En estos tiempos de alta polarización del discurso político, lo “social” es un tema poco valorado por algunos sectores en los cuales se considera que el haber centrado las políticas públicas en torno a objetivos sociales ha sido la causa de los males económicos que nos aquejan. Sin embargo, el escenario que se pronostica para el próximo año en virtud de la caída de los precios del petróleo, que supone una agudización del déficit fiscal, de la inflación y de la escasez, por el contrario, debería llamarnos a poner los efectos de esta crisis sobre la población como primera prioridad de la agenda. Para ello es imprescindible comenzar por aclarar algunos conceptos básicos.

En primer lugar, ¿ha estado realmente lo social en el centro de la agenda de estos 15 años de revolución bolivariana? Sí y no. Efectivamente, sí ha sido el centro del discurso y se han creado multiplicidad de programas e iniciativas; pero estas estrategias no han estado basadas en una concepción de derechos ciudadanos, no ha fortalecido la ciudadanía sino que acentuado la concepción paternalista y clientelar de las políticas sociales.

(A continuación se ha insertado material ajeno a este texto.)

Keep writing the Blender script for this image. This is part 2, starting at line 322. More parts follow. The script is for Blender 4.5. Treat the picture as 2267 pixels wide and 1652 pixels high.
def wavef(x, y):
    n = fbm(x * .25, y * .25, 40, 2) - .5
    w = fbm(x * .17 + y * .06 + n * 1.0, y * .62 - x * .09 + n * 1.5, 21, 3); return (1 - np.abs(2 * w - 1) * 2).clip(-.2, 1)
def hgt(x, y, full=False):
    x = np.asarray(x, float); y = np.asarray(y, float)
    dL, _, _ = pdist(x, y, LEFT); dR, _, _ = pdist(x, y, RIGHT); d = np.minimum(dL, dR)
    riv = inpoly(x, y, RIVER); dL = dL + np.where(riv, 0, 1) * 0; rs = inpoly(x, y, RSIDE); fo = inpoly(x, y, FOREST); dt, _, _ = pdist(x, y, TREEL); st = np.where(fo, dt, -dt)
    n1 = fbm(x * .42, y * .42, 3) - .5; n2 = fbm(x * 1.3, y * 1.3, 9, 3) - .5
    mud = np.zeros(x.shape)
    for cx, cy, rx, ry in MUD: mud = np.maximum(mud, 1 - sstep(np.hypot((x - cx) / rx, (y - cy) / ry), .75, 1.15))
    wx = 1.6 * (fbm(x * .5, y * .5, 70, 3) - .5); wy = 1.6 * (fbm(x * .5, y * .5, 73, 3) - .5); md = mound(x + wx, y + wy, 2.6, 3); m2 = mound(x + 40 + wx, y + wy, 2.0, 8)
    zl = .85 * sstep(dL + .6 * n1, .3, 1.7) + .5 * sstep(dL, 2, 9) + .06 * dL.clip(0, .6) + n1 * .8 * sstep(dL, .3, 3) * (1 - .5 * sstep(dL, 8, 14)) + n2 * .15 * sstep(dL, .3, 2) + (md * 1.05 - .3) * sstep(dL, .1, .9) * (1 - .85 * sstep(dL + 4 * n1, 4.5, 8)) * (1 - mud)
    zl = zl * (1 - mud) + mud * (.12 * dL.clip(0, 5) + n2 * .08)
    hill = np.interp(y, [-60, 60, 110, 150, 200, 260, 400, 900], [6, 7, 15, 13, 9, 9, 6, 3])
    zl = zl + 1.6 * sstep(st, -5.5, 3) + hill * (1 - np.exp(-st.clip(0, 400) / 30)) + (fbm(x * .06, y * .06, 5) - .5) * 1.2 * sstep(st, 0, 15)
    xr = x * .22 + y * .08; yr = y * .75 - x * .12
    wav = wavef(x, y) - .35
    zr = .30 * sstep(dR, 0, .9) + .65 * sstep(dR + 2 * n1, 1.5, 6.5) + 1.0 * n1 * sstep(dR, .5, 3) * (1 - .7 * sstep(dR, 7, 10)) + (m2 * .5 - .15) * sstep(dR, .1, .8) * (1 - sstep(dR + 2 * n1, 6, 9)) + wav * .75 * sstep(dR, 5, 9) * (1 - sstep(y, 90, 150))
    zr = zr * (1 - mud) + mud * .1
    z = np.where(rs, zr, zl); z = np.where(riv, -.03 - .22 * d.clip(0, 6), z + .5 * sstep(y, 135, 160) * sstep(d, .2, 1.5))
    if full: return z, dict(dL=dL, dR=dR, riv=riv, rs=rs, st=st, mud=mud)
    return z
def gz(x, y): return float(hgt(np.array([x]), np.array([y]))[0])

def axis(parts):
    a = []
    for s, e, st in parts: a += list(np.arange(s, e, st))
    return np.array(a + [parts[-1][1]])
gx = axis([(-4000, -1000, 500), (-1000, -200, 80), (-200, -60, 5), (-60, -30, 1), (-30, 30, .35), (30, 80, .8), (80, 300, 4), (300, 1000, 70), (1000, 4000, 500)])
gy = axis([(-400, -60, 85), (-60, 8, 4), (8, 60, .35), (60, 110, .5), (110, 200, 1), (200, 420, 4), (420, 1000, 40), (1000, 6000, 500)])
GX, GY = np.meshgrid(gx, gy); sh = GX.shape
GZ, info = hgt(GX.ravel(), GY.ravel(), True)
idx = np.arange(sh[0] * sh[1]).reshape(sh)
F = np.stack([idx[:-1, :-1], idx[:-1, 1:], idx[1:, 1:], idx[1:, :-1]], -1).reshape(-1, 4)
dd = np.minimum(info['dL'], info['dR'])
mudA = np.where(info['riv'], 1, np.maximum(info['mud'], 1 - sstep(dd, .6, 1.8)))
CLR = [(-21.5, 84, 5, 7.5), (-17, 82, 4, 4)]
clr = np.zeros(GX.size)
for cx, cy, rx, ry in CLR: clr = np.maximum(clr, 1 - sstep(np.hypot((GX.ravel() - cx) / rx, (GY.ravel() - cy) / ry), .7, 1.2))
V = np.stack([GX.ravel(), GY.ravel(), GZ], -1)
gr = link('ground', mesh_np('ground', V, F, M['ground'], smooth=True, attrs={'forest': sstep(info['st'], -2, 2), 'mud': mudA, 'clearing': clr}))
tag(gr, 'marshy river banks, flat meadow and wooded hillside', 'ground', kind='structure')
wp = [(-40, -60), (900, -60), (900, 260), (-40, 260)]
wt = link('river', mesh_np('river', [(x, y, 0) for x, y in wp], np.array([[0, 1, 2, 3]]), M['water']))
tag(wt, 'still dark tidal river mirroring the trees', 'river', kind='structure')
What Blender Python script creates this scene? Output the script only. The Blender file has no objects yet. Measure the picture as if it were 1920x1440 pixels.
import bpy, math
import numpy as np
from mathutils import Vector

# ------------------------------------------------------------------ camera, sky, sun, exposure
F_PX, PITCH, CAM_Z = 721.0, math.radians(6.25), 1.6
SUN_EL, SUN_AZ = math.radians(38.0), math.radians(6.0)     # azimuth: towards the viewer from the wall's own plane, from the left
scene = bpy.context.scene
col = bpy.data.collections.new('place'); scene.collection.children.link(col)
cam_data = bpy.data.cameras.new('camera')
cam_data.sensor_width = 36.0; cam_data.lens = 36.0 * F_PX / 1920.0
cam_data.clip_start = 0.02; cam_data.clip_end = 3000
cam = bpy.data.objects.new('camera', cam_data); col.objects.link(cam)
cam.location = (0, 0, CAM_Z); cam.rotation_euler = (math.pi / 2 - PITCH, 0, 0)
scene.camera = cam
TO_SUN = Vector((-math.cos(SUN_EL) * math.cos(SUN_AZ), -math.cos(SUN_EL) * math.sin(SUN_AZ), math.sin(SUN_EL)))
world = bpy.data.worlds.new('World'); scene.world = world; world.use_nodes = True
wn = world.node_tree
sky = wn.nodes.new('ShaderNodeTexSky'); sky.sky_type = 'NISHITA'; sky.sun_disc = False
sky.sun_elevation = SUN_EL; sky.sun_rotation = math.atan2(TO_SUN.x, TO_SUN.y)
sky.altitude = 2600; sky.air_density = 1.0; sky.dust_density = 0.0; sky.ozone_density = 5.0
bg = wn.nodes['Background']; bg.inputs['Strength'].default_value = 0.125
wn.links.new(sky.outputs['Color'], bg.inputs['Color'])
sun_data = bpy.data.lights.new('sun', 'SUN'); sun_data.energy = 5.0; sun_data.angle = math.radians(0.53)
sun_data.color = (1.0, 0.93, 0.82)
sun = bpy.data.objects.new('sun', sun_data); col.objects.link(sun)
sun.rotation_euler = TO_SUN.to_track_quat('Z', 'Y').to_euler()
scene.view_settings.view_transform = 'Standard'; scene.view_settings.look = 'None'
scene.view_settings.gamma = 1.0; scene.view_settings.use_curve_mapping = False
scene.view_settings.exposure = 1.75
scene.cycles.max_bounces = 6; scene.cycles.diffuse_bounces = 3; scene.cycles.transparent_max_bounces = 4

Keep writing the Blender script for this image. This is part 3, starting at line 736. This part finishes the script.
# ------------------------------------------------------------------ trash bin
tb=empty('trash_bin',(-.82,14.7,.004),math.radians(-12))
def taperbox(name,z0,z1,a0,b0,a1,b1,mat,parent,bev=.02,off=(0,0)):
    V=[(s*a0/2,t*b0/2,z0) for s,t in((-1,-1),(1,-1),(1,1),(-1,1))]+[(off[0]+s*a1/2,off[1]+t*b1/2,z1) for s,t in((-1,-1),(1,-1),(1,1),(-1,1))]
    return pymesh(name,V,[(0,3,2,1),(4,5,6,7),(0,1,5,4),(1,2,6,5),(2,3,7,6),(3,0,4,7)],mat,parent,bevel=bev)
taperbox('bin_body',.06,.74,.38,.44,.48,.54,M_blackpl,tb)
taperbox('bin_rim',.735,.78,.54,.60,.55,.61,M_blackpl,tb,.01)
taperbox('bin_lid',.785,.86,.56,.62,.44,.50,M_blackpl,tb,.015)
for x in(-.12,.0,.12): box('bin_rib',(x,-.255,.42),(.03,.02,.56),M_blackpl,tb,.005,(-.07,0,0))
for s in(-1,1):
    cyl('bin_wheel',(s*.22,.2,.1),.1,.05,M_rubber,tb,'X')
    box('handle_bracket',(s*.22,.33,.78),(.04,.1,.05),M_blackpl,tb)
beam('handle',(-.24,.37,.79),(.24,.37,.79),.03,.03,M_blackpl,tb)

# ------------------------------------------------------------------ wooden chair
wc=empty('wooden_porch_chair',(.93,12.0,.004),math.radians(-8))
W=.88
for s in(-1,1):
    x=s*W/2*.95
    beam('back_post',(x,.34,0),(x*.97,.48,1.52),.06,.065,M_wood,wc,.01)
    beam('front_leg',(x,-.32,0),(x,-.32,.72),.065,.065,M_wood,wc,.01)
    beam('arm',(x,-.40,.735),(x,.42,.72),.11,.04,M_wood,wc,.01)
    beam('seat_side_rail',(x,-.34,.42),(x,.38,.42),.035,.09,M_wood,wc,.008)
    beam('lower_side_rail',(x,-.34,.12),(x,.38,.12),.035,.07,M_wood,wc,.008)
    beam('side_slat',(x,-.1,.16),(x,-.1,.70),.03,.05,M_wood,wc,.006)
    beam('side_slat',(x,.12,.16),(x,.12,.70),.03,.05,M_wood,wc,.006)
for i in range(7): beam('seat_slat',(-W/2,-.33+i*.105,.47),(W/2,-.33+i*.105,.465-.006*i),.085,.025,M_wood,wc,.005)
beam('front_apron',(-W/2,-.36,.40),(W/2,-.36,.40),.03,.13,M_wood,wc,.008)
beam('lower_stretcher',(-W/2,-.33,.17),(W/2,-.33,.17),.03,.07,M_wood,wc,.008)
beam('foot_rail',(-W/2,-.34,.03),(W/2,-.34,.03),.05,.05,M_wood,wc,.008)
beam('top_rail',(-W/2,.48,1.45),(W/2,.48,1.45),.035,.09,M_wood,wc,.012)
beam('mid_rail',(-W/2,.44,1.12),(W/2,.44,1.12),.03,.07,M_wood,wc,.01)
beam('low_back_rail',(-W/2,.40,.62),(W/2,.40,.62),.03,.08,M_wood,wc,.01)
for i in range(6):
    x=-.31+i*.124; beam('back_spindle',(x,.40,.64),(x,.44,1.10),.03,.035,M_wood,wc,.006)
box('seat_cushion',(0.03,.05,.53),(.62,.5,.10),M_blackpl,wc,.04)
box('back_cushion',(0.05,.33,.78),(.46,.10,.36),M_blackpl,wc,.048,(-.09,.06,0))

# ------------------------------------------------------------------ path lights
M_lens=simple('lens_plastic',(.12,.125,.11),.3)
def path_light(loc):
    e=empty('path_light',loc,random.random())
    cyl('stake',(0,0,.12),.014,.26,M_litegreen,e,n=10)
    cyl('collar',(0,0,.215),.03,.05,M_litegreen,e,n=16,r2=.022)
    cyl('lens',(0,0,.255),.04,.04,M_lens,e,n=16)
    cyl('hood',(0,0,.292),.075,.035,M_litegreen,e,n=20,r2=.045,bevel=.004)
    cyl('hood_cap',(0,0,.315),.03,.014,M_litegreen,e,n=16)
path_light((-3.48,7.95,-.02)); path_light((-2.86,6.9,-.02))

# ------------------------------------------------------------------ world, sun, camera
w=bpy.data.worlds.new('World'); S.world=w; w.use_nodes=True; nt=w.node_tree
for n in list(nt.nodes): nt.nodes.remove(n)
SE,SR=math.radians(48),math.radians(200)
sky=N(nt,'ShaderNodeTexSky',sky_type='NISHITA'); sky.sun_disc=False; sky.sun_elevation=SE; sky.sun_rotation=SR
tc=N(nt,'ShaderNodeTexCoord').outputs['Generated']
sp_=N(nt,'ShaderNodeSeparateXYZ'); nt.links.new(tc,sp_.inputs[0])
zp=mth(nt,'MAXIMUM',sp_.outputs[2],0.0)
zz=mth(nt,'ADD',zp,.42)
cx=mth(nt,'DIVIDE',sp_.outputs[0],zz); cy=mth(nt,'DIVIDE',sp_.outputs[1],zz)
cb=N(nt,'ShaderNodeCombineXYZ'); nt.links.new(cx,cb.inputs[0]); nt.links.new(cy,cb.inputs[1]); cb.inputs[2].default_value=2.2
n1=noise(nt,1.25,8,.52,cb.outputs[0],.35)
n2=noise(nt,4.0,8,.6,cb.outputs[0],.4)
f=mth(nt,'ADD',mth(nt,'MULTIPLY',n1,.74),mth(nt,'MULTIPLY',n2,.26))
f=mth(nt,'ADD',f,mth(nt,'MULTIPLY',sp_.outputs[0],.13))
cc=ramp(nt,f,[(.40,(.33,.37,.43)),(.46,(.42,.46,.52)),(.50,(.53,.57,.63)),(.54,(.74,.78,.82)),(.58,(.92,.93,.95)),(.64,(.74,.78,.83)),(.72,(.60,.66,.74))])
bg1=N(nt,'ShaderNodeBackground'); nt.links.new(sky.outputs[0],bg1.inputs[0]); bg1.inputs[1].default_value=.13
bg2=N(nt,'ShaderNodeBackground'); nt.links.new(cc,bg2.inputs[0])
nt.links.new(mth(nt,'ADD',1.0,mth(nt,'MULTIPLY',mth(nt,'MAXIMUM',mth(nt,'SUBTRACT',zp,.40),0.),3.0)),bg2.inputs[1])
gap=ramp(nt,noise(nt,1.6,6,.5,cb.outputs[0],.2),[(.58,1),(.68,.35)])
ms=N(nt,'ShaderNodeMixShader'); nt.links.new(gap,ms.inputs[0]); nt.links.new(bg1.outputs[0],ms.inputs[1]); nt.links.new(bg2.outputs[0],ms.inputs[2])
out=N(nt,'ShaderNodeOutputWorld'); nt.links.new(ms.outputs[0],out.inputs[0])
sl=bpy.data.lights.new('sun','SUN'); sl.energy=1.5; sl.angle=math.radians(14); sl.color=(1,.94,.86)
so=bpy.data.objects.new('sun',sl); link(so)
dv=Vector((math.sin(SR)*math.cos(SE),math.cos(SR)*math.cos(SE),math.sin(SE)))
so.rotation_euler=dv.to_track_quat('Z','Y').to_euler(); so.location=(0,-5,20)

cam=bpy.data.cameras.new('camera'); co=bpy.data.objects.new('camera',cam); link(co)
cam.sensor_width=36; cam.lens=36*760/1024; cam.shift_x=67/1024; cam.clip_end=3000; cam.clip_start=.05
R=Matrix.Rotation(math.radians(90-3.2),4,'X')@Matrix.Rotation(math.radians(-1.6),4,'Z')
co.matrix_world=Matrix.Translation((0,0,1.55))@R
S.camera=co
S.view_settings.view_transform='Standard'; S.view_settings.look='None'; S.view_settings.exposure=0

Para entender la diferencia entre una cosa y otra, permítanme partir de la imagen de la caridad. Cuando alguien necesitado recibe una ayuda por caridad, la relación que se establece entre ambas partes no es simétrica: alguien es vulnerable y necesitado, mientras que el otro es superior en algún sentido (tiene más dinero, es bueno) y decide ayudar. El necesitado en este escenario no tiene derecho a esa ayuda, no hay una razón intrínseca para merecerla; la recibe por la bondad del otro. Esta misma racionalidad es la que aplica en la política paternalista: el gobierno ayuda a los pobres porque es bueno. Cuando el vínculo es clientelar, no solo el necesitado carece de derechos, sino que solo recibirá ayuda a cambio de algo: una firma, la asistencia a una marcha o el voto por un candidato o partido.

En ambos casos, está ausente la noción de derechos sociales puesto que el reconocimiento de un derecho implica que las instituciones públicas adquieren una obligación de hacerlo cumplir. Por tanto, si hay un derecho recibir la ayuda no es un favor producto de la bondad ni un premio a la lealtad; se recibe lo que corresponde y, de no recibirlo, puede ser exigido dentro del propio contexto institucional.

Nada más lejano a lo que ha sido la política social de los últimos años. Y el efecto de este debilitamiento de la ciudadanía social probablemente se verá pronto, puesto que en un escenario de déficit, siempre lo social es lo más fácil de recortar.  Ese fue el escenario de los años ochenta. Nos enfrentamos a una nueva crisis, con una ciudadanía tan o más desprotegida que en la década perdida. Y aunque en medio de esta vorágine es un alivio que siga existiendo la caridad (peor sería no tener ninguna ayuda), la tarea es construir una institucionalidad basada en la solidaridad, donde un mínimo corresponda a todos como derecho.